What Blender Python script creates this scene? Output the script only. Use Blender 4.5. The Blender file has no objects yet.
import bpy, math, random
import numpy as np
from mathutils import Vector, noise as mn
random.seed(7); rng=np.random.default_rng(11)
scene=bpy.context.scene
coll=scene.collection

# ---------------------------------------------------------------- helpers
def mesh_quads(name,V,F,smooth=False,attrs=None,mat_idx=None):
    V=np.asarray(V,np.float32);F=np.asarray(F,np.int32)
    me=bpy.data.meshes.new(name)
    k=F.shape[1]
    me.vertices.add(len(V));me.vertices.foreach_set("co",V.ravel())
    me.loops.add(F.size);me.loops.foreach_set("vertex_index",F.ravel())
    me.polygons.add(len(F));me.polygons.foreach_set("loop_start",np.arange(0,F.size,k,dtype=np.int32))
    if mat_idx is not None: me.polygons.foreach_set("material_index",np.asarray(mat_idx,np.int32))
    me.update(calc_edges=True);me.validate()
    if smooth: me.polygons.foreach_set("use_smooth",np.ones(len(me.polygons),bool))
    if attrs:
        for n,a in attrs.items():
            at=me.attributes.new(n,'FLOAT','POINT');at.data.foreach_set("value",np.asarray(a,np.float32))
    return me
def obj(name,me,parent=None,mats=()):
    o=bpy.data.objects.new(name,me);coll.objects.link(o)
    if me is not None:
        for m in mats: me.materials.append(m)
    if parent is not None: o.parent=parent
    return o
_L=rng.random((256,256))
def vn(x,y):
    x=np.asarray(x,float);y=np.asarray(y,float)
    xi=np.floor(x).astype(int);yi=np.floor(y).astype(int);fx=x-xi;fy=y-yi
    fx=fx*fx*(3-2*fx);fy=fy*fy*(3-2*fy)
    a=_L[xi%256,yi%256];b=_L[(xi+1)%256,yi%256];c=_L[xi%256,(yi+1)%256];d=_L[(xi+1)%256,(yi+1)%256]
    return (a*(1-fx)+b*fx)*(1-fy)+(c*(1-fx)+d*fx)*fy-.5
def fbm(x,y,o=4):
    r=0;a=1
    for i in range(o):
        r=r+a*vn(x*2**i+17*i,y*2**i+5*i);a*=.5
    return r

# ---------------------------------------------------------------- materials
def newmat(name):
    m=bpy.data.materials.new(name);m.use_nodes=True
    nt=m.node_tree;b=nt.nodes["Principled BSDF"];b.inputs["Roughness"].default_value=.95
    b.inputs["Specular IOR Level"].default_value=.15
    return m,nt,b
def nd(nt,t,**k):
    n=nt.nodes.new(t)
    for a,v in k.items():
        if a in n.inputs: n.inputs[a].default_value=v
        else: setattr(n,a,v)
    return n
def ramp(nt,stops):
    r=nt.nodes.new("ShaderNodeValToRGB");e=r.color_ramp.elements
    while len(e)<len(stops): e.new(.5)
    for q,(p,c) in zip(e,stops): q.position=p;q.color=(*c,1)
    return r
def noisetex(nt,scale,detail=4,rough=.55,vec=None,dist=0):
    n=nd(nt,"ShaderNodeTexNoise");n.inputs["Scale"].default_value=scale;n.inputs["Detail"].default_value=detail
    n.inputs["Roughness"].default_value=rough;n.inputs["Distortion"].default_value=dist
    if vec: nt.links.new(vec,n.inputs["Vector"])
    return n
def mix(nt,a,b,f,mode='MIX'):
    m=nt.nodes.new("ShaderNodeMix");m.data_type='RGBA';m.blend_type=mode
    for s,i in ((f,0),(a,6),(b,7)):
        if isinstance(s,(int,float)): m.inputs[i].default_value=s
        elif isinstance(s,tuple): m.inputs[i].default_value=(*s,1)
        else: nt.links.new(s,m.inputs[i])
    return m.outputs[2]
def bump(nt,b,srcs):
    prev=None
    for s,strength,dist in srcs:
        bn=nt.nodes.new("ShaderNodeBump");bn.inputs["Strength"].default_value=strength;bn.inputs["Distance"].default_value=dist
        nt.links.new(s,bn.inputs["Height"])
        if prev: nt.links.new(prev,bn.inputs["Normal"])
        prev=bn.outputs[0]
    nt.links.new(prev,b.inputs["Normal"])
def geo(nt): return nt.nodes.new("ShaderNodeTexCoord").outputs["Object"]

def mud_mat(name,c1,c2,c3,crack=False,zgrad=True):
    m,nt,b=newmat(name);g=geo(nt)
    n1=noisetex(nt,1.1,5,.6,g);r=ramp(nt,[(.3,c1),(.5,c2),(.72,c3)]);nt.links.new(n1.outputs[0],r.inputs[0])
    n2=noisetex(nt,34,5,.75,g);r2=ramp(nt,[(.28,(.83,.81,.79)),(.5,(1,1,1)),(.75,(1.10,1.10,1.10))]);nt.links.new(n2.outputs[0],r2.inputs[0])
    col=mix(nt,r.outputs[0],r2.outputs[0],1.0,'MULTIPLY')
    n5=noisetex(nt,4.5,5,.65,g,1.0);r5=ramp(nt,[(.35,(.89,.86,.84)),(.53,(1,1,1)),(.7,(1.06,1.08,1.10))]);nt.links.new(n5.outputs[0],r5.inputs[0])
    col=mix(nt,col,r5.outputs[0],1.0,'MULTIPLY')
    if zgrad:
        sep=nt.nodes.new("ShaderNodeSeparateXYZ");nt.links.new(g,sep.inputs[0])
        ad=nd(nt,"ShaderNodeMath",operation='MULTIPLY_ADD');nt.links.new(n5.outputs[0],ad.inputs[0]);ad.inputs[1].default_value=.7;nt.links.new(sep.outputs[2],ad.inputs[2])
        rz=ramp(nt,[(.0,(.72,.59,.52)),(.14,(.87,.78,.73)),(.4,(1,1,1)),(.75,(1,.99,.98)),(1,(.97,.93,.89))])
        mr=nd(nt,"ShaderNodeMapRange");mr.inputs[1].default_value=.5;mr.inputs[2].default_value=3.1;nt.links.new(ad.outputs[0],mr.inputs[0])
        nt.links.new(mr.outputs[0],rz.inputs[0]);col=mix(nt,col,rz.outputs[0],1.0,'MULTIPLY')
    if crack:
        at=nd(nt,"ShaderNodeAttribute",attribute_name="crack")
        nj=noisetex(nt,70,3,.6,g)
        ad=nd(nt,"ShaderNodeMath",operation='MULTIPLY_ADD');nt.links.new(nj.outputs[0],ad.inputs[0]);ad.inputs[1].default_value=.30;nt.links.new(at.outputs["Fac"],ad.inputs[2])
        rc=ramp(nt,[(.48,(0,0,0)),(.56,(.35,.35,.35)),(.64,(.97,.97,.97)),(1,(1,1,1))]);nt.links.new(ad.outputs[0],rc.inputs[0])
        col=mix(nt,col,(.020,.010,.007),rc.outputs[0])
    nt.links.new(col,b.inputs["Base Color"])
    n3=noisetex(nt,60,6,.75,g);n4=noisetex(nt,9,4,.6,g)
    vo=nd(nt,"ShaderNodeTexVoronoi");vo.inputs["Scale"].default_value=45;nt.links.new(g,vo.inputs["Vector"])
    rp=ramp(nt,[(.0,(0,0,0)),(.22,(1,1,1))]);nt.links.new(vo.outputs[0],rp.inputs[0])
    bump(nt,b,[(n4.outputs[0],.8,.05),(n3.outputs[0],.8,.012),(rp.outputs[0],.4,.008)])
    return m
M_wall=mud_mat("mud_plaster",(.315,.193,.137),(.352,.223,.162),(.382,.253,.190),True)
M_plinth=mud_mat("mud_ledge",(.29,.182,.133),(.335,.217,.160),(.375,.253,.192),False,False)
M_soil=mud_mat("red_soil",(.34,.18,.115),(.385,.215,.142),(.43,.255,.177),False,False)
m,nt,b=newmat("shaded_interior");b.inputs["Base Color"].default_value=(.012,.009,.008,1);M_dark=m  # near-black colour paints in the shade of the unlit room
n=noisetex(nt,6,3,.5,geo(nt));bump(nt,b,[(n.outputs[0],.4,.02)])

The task
Extract every line above exactly as it stands.

Written response
What Blender Python script creates this scene? Output the script only. Use Blender 4.5. The Blender file has no objects yet.
import bpy, math, random
import numpy as np
from mathutils import Vector, noise as mn
random.seed(7); rng=np.random.default_rng(11)
scene=bpy.context.scene
coll=scene.collection

# ---------------------------------------------------------------- helpers
def mesh_quads(name,V,F,smooth=False,attrs=None,mat_idx=None):
    V=np.asarray(V,np.float32);F=np.asarray(F,np.int32)
    me=bpy.data.meshes.new(name)
    k=F.shape[1]
    me.vertices.add(len(V));me.vertices.foreach_set("co",V.ravel())
    me.loops.add(F.size);me.loops.foreach_set("vertex_index",F.ravel())
    me.polygons.add(len(F));me.polygons.foreach_set("loop_start",np.arange(0,F.size,k,dtype=np.int32))
    if mat_idx is not None: me.polygons.foreach_set("material_index",np.asarray(mat_idx,np.int32))
    me.update(calc_edges=True);me.validate()
    if smooth: me.polygons.foreach_set("use_smooth",np.ones(len(me.polygons),bool))
    if attrs:
        for n,a in attrs.items():
            at=me.attributes.new(n,'FLOAT','POINT');at.data.foreach_set("value",np.asarray(a,np.float32))
    return me
def obj(name,me,parent=None,mats=()):
    o=bpy.data.objects.new(name,me);coll.objects.link(o)
    if me is not None:
        for m in mats: me.materials.append(m)
    if parent is not None: o.parent=parent
    return o
_L=rng.random((256,256))
def vn(x,y):
    x=np.asarray(x,float);y=np.asarray(y,float)
    xi=np.floor(x).astype(int);yi=np.floor(y).astype(int);fx=x-xi;fy=y-yi
    fx=fx*fx*(3-2*fx);fy=fy*fy*(3-2*fy)
    a=_L[xi%256,yi%256];b=_L[(xi+1)%256,yi%256];c=_L[xi%256,(yi+1)%256];d=_L[(xi+1)%256,(yi+1)%256]
    return (a*(1-fx)+b*fx)*(1-fy)+(c*(1-fx)+d*fx)*fy-.5
def fbm(x,y,o=4):
    r=0;a=1
    for i in range(o):
        r=r+a*vn(x*2**i+17*i,y*2**i+5*i);a*=.5
    return r

# ---------------------------------------------------------------- materials
def newmat(name):
    m=bpy.data.materials.new(name);m.use_nodes=True
    nt=m.node_tree;b=nt.nodes["Principled BSDF"];b.inputs["Roughness"].default_value=.95
    b.inputs["Specular IOR Level"].default_value=.15
    return m,nt,b
def nd(nt,t,**k):
    n=nt.nodes.new(t)
    for a,v in k.items():
        if a in n.inputs: n.inputs[a].default_value=v
        else: setattr(n,a,v)
    return n
def ramp(nt,stops):
    r=nt.nodes.new("ShaderNodeValToRGB");e=r.color_ramp.elements
    while len(e)<len(stops): e.new(.5)
    for q,(p,c) in zip(e,stops): q.position=p;q.color=(*c,1)
    return r
def noisetex(nt,scale,detail=4,rough=.55,vec=None,dist=0):
    n=nd(nt,"ShaderNodeTexNoise");n.inputs["Scale"].default_value=scale;n.inputs["Detail"].default_value=detail
    n.inputs["Roughness"].default_value=rough;n.inputs["Distortion"].default_value=dist
    if vec: nt.links.new(vec,n.inputs["Vector"])
    return n
def mix(nt,a,b,f,mode='MIX'):
    m=nt.nodes.new("ShaderNodeMix");m.data_type='RGBA';m.blend_type=mode
    for s,i in ((f,0),(a,6),(b,7)):
        if isinstance(s,(int,float)): m.inputs[i].default_value=s
        elif isinstance(s,tuple): m.inputs[i].default_value=(*s,1)
        else: nt.links.new(s,m.inputs[i])
    return m.outputs[2]
def bump(nt,b,srcs):
    prev=None
    for s,strength,dist in srcs:
        bn=nt.nodes.new("ShaderNodeBump");bn.inputs["Strength"].default_value=strength;bn.inputs["Distance"].default_value=dist
        nt.links.new(s,bn.inputs["Height"])
        if prev: nt.links.new(prev,bn.inputs["Normal"])
        prev=bn.outputs[0]
    nt.links.new(prev,b.inputs["Normal"])
def geo(nt): return nt.nodes.new("ShaderNodeTexCoord").outputs["Object"]

def mud_mat(name,c1,c2,c3,crack=False,zgrad=True):
    m,nt,b=newmat(name);g=geo(nt)
    n1=noisetex(nt,1.1,5,.6,g);r=ramp(nt,[(.3,c1),(.5,c2),(.72,c3)]);nt.links.new(n1.outputs[0],r.inputs[0])
    n2=noisetex(nt,34,5,.75,g);r2=ramp(nt,[(.28,(.83,.81,.79)),(.5,(1,1,1)),(.75,(1.10,1.10,1.10))]);nt.links.new(n2.outputs[0],r2.inputs[0])
    col=mix(nt,r.outputs[0],r2.outputs[0],1.0,'MULTIPLY')
    n5=noisetex(nt,4.5,5,.65,g,1.0);r5=ramp(nt,[(.35,(.89,.86,.84)),(.53,(1,1,1)),(.7,(1.06,1.08,1.10))]);nt.links.new(n5.outputs[0],r5.inputs[0])
    col=mix(nt,col,r5.outputs[0],1.0,'MULTIPLY')
    if zgrad:
        sep=nt.nodes.new("ShaderNodeSeparateXYZ");nt.links.new(g,sep.inputs[0])
        ad=nd(nt,"ShaderNodeMath",operation='MULTIPLY_ADD');nt.links.new(n5.outputs[0],ad.inputs[0]);ad.inputs[1].default_value=.7;nt.links.new(sep.outputs[2],ad.inputs[2])
        rz=ramp(nt,[(.0,(.72,.59,.52)),(.14,(.87,.78,.73)),(.4,(1,1,1)),(.75,(1,.99,.98)),(1,(.97,.93,.89))])
        mr=nd(nt,"ShaderNodeMapRange");mr.inputs[1].default_value=.5;mr.inputs[2].default_value=3.1;nt.links.new(ad.outputs[0],mr.inputs[0])
        nt.links.new(mr.outputs[0],rz.inputs[0]);col=mix(nt,col,rz.outputs[0],1.0,'MULTIPLY')
    if crack:
        at=nd(nt,"ShaderNodeAttribute",attribute_name="crack")
        nj=noisetex(nt,70,3,.6,g)
        ad=nd(nt,"ShaderNodeMath",operation='MULTIPLY_ADD');nt.links.new(nj.outputs[0],ad.inputs[0]);ad.inputs[1].default_value=.30;nt.links.new(at.outputs["Fac"],ad.inputs[2])
        rc=ramp(nt,[(.48,(0,0,0)),(.56,(.35,.35,.35)),(.64,(.97,.97,.97)),(1,(1,1,1))]);nt.links.new(ad.outputs[0],rc.inputs[0])
        col=mix(nt,col,(.020,.010,.007),rc.outputs[0])
    nt.links.new(col,b.inputs["Base Color"])
    n3=noisetex(nt,60,6,.75,g);n4=noisetex(nt,9,4,.6,g)
    vo=nd(nt,"ShaderNodeTexVoronoi");vo.inputs["Scale"].default_value=45;nt.links.new(g,vo.inputs["Vector"])
    rp=ramp(nt,[(.0,(0,0,0)),(.22,(1,1,1))]);nt.links.new(vo.outputs[0],rp.inputs[0])
    bump(nt,b,[(n4.outputs[0],.8,.05),(n3.outputs[0],.8,.012),(rp.outputs[0],.4,.008)])
    return m
M_wall=mud_mat("mud_plaster",(.315,.193,.137),(.352,.223,.162),(.382,.253,.190),True)
M_plinth=mud_mat("mud_ledge",(.29,.182,.133),(.335,.217,.160),(.375,.253,.192),False,False)
M_soil=mud_mat("red_soil",(.34,.18,.115),(.385,.215,.142),(.43,.255,.177),False,False)
m,nt,b=newmat("shaded_interior");b.inputs["Base Color"].default_value=(.012,.009,.008,1);M_dark=m  # near-black colour paints in the shade of the unlit room
n=noisetex(nt,6,3,.5,geo(nt));bump(nt,b,[(n.outputs[0],.4,.02)])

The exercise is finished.